4. Les conséquences humanitaires du retrait
Le rapport détaille l’impact dramatique de la suspension de l’aide américaine :
- Perte de financement pour le système humanitaire de l’ONU, qui assurait la survie de millions d’Afghans ;
- Fermeture de centaines de cliniques et de centres nutritionnels, affectant prioritairement les femmes et les enfants ;
- Explosion de l’insécurité alimentaire, aggravée par les sécheresses et par le retour forcé de près de deux millions d’Afghans expulsés d’Iran et du Pakistan.
En parallèle, le retrait américain a entraîné un vide politique et moral. Les Talibans ont consolidé leur régime d’apartheid de genre, menant à des violations massives des droits humains, tandis que la communauté internationale se contente d’une assistance résiduelle.
5. Héritage et leçons de vingt ans de présence américaine
SIGAR conclut son ultime rapport par une double vérité :
- Échec stratégique : Les États-Unis n’ont pas réussi à bâtir un État afghan autonome et durable, ni à empêcher la résurgence d’un régime taliban autoritaire.
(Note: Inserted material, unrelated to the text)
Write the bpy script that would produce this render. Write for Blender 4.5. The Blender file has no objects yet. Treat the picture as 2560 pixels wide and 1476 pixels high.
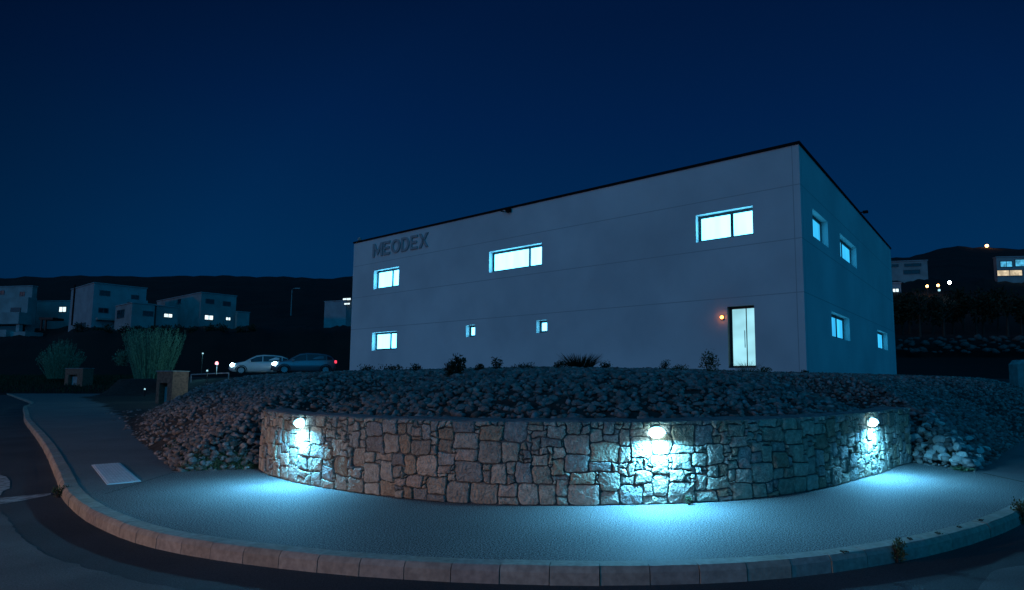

- Héritage humain précieux : Malgré l’effondrement politique, l’aide américaine a fait émerger une élite éduquée et connectée au monde, composée de femmes et d’hommes capables de porter un projet de société différent. Professeurs, médecins, juristes et journalistes constituent aujourd’hui la mémoire vivante de vingt ans d’ouverture.
Le rapport insiste sur la nécessité de retenir cette leçon : construire des institutions sans socle social et sans adhésion politique locale ne garantit pas la durabilité, mais investir dans l’éducation et la santé produit des effets qui survivent même à la défaite militaire.
Conclusion
L’histoire retiendra peut-être que les États-Unis n’ont pas « gaspillé » leur argent en Afghanistan. Si 146 milliards de dollars peuvent paraître énormes, ils représentent à peine quelques mois de budget militaire américain. Cet argent, loin d’être perdu, a permis à une génération d’Afghans – filles et garçons, professeurs, médecins, juges, avocats – d’accéder à l’éducation, à la santé et à l’espoir d’un avenir différent.
Il n’a pas permis de construire un État durable, mais il a semé les graines d’une société civile et d’une conscience citoyenne. C’est ce capital humain, et non les chars ou les milliards, qui pourrait un jour offrir à l’Afghanistan une voie vers la liberté et la justice.